▶ [INSTRUCTIONS FOR THE TASK]
Can you write out all the lines word for word, with no pictures?

▶ [DATA SEGMENT]
● ● ●

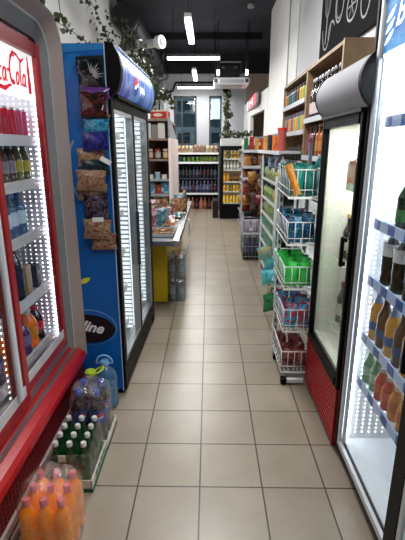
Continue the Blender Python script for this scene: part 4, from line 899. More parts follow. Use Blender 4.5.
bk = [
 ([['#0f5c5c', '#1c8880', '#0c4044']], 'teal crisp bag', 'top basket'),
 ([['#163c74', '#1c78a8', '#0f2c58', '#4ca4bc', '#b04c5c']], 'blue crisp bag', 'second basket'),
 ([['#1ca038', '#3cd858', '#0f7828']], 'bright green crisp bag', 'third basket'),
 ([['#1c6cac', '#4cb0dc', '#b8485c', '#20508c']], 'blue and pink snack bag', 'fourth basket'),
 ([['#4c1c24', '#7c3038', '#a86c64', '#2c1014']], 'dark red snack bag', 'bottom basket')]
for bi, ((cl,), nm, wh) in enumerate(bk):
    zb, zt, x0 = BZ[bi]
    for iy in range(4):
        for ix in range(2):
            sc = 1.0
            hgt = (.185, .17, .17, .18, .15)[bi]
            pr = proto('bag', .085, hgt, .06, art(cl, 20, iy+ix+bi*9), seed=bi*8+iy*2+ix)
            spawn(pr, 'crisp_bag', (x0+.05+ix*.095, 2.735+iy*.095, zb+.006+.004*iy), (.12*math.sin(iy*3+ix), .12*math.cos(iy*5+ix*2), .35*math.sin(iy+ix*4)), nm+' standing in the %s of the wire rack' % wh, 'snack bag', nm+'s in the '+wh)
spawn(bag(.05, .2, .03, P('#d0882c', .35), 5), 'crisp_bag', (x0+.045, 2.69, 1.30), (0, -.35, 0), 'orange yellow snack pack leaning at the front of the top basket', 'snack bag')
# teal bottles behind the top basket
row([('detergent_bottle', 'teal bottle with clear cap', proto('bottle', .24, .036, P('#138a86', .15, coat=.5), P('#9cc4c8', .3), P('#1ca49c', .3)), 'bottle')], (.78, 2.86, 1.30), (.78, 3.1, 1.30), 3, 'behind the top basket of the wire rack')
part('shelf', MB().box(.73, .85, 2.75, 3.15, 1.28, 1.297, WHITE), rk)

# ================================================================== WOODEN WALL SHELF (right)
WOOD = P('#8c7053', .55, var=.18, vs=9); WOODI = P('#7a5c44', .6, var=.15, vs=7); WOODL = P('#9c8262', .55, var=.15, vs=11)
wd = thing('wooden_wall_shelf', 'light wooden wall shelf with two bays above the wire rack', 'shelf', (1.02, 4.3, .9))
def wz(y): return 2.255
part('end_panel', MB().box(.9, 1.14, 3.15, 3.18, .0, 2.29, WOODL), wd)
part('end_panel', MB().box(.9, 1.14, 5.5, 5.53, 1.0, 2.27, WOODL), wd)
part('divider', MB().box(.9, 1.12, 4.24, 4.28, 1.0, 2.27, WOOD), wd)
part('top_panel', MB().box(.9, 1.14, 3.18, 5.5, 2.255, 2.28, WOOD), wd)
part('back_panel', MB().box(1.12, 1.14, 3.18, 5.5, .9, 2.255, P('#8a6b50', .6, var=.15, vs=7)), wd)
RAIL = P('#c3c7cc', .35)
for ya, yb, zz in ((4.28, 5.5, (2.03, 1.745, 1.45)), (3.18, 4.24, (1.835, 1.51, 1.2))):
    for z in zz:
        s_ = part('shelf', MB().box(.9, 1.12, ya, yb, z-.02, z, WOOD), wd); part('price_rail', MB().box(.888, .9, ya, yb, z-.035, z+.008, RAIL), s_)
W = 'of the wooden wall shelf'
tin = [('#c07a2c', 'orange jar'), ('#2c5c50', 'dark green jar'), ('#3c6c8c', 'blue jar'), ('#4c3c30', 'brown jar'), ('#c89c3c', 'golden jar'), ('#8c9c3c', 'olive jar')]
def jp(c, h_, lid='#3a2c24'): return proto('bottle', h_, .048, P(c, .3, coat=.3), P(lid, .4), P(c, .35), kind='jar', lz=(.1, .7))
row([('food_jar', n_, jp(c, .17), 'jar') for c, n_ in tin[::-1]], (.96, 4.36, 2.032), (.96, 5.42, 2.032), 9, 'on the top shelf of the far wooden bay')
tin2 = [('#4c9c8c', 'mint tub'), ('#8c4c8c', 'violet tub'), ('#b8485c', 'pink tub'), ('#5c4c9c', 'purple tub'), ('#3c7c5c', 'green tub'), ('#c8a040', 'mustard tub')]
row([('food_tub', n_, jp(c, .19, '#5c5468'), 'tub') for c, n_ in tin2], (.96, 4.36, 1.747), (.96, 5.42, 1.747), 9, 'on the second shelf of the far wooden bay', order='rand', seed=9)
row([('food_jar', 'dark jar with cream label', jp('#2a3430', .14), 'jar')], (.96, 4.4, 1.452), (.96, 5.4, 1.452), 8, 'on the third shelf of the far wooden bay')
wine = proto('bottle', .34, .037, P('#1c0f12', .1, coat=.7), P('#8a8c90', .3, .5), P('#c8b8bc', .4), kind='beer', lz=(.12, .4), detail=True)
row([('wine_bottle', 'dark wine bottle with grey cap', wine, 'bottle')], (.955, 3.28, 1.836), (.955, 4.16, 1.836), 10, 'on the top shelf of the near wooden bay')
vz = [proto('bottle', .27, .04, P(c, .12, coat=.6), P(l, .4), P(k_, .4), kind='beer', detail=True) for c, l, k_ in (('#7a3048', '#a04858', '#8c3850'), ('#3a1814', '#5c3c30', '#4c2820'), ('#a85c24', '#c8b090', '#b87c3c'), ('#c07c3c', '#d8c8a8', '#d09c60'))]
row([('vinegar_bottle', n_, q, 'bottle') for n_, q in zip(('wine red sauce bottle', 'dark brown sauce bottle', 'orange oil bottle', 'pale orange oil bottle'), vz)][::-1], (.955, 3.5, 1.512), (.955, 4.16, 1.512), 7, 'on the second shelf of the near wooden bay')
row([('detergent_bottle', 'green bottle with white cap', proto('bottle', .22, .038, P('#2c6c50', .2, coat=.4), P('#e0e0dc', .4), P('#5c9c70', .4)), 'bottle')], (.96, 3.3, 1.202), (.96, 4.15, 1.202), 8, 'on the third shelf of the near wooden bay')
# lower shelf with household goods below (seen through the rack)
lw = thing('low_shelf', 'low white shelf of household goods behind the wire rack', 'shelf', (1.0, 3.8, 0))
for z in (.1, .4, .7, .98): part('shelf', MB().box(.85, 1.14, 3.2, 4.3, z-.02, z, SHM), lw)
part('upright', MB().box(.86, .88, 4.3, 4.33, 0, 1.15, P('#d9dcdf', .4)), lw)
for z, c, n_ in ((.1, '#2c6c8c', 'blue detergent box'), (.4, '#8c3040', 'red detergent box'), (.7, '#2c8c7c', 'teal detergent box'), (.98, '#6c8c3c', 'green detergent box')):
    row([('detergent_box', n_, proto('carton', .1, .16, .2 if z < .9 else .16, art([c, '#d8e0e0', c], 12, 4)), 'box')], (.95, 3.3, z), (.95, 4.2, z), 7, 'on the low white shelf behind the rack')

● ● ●

▶ [ANSWER TO THIS EXERCISE]
Continue the Blender Python script for this scene: part 4, from line 899. More parts follow. Use Blender 4.5.
bk = [
 ([['#0f5c5c', '#1c8880', '#0c4044']], 'teal crisp bag', 'top basket'),
 ([['#163c74', '#1c78a8', '#0f2c58', '#4ca4bc', '#b04c5c']], 'blue crisp bag', 'second basket'),
 ([['#1ca038', '#3cd858', '#0f7828']], 'bright green crisp bag', 'third basket'),
 ([['#1c6cac', '#4cb0dc', '#b8485c', '#20508c']], 'blue and pink snack bag', 'fourth basket'),
 ([['#4c1c24', '#7c3038', '#a86c64', '#2c1014']], 'dark red snack bag', 'bottom basket')]
for bi, ((cl,), nm, wh) in enumerate(bk):
    zb, zt, x0 = BZ[bi]
    for iy in range(4):
        for ix in range(2):
            sc = 1.0
            hgt = (.185, .17, .17, .18, .15)[bi]
            pr = proto('bag', .085, hgt, .06, art(cl, 20, iy+ix+bi*9), seed=bi*8+iy*2+ix)
            spawn(pr, 'crisp_bag', (x0+.05+ix*.095, 2.735+iy*.095, zb+.006+.004*iy), (.12*math.sin(iy*3+ix), .12*math.cos(iy*5+ix*2), .35*math.sin(iy+ix*4)), nm+' standing in the %s of the wire rack' % wh, 'snack bag', nm+'s in the '+wh)
spawn(bag(.05, .2, .03, P('#d0882c', .35), 5), 'crisp_bag', (x0+.045, 2.69, 1.30), (0, -.35, 0), 'orange yellow snack pack leaning at the front of the top basket', 'snack bag')
# teal bottles behind the top basket
row([('detergent_bottle', 'teal bottle with clear cap', proto('bottle', .24, .036, P('#138a86', .15, coat=.5), P('#9cc4c8', .3), P('#1ca49c', .3)), 'bottle')], (.78, 2.86, 1.30), (.78, 3.1, 1.30), 3, 'behind the top basket of the wire rack')
part('shelf', MB().box(.73, .85, 2.75, 3.15, 1.28, 1.297, WHITE), rk)

# ================================================================== WOODEN WALL SHELF (right)
WOOD = P('#8c7053', .55, var=.18, vs=9); WOODI = P('#7a5c44', .6, var=.15, vs=7); WOODL = P('#9c8262', .55, var=.15, vs=11)
wd = thing('wooden_wall_shelf', 'light wooden wall shelf with two bays above the wire rack', 'shelf', (1.02, 4.3, .9))
def wz(y): return 2.255
part('end_panel', MB().box(.9, 1.14, 3.15, 3.18, .0, 2.29, WOODL), wd)
part('end_panel', MB().box(.9, 1.14, 5.5, 5.53, 1.0, 2.27, WOODL), wd)
part('divider', MB().box(.9, 1.12, 4.24, 4.28, 1.0, 2.27, WOOD), wd)
part('top_panel', MB().box(.9, 1.14, 3.18, 5.5, 2.255, 2.28, WOOD), wd)
part('back_panel', MB().box(1.12, 1.14, 3.18, 5.5, .9, 2.255, P('#8a6b50', .6, var=.15, vs=7)), wd)
RAIL = P('#c3c7cc', .35)
for ya, yb, zz in ((4.28, 5.5, (2.03, 1.745, 1.45)), (3.18, 4.24, (1.835, 1.51, 1.2))):
    for z in zz:
        s_ = part('shelf', MB().box(.9, 1.12, ya, yb, z-.02, z, WOOD), wd); part('price_rail', MB().box(.888, .9, ya, yb, z-.035, z+.008, RAIL), s_)
W = 'of the wooden wall shelf'
tin = [('#c07a2c', 'orange jar'), ('#2c5c50', 'dark green jar'), ('#3c6c8c', 'blue jar'), ('#4c3c30', 'brown jar'), ('#c89c3c', 'golden jar'), ('#8c9c3c', 'olive jar')]
def jp(c, h_, lid='#3a2c24'): return proto('bottle', h_, .048, P(c, .3, coat=.3), P(lid, .4), P(c, .35), kind='jar', lz=(.1, .7))
row([('food_jar', n_, jp(c, .17), 'jar') for c, n_ in tin[::-1]], (.96, 4.36, 2.032), (.96, 5.42, 2.032), 9, 'on the top shelf of the far wooden bay')
tin2 = [('#4c9c8c', 'mint tub'), ('#8c4c8c', 'violet tub'), ('#b8485c', 'pink tub'), ('#5c4c9c', 'purple tub'), ('#3c7c5c', 'green tub'), ('#c8a040', 'mustard tub')]
row([('food_tub', n_, jp(c, .19, '#5c5468'), 'tub') for c, n_ in tin2], (.96, 4.36, 1.747), (.96, 5.42, 1.747), 9, 'on the second shelf of the far wooden bay', order='rand', seed=9)
row([('food_jar', 'dark jar with cream label', jp('#2a3430', .14), 'jar')], (.96, 4.4, 1.452), (.96, 5.4, 1.452), 8, 'on the third shelf of the far wooden bay')
wine = proto('bottle', .34, .037, P('#1c0f12', .1, coat=.7), P('#8a8c90', .3, .5), P('#c8b8bc', .4), kind='beer', lz=(.12, .4), detail=True)
row([('wine_bottle', 'dark wine bottle with grey cap', wine, 'bottle')], (.955, 3.28, 1.836), (.955, 4.16, 1.836), 10, 'on the top shelf of the near wooden bay')
vz = [proto('bottle', .27, .04, P(c, .12, coat=.6), P(l, .4), P(k_, .4), kind='beer', detail=True) for c, l, k_ in (('#7a3048', '#a04858', '#8c3850'), ('#3a1814', '#5c3c30', '#4c2820'), ('#a85c24', '#c8b090', '#b87c3c'), ('#c07c3c', '#d8c8a8', '#d09c60'))]
row([('vinegar_bottle', n_, q, 'bottle') for n_, q in zip(('wine red sauce bottle', 'dark brown sauce bottle', 'orange oil bottle', 'pale orange oil bottle'), vz)][::-1], (.955, 3.5, 1.512), (.955, 4.16, 1.512), 7, 'on the second shelf of the near wooden bay')
row([('detergent_bottle', 'green bottle with white cap', proto('bottle', .22, .038, P('#2c6c50', .2, coat=.4), P('#e0e0dc', .4), P('#5c9c70', .4)), 'bottle')], (.96, 3.3, 1.202), (.96, 4.15, 1.202), 8, 'on the third shelf of the near wooden bay')
# lower shelf with household goods below (seen through the rack)
lw = thing('low_shelf', 'low white shelf of household goods behind the wire rack', 'shelf', (1.0, 3.8, 0))
for z in (.1, .4, .7, .98): part('shelf', MB().box(.85, 1.14, 3.2, 4.3, z-.02, z, SHM), lw)
part('upright', MB().box(.86, .88, 4.3, 4.33, 0, 1.15, P('#d9dcdf', .4)), lw)
for z, c, n_ in ((.1, '#2c6c8c', 'blue detergent box'), (.4, '#8c3040', 'red detergent box'), (.7, '#2c8c7c', 'teal detergent box'), (.98, '#6c8c3c', 'green detergent box')):
    row([('detergent_box', n_, proto('carton', .1, .16, .2 if z < .9 else .16, art([c, '#d8e0e0', c], 12, 4)), 'box')], (.95, 3.3, z), (.95, 4.2, z), 7, 'on the low white shelf behind the rack')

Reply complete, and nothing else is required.